Fatigue properties of transformation-induced plasticity and dual-phase steels for auto-body lightweight: Experiment, modeling and application

Abstract

The substitution of conventional high strength steels (HSS) with advanced high strength steels (AHSS), e.g., low-alloy multiphase transformation-induced plasticity steel (TRIP steel) or dual-phase steel (DP steel), for body lightweight brings about increased stress of notched components. Thus the fatigue properties of TRIP and DP steels and the fatigue life of notched lightweight design are important considerations for reasonable material selection during the design stage of auto-body. For the mentioned issue, cyclic strain-controlled fatigue properties of TRIP and DP steels with equivalent grade and lightweight result were investigated experimentally.
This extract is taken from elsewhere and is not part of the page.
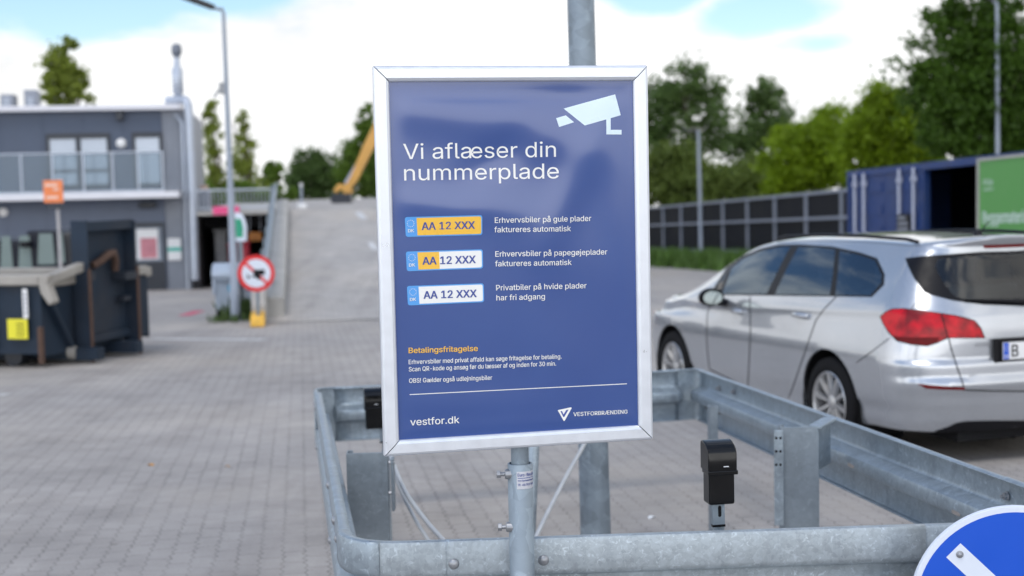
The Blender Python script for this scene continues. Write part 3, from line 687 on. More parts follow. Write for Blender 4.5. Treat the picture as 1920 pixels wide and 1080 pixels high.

Different cyclic behaviors of TRIP and DP steels were observed due to different interior microstructures. The cyclic stress behavior of TRIP steel is characterized by cyclic hardening followed by stable at lower strain amplitudes, and softening at higher strain amplitudes; however cyclic softening followed by stable occurs consistently for DP steel throughout entire strain amplitude range of test. TRIP steel possesses enhanced fatigue life and cyclic stress at the same strain amplitude than DP steel. Furthermore, local strain-life models of two steels were developed by linear regression of experimental data, to predict and compare the fatigue life of notched body structures made of them by finite element method. The simulation result illustrates that TRIP steel can provide more beneficial potential than DP steel for the lightweight design of notched body structures from the viewpoint of fatigue resistance.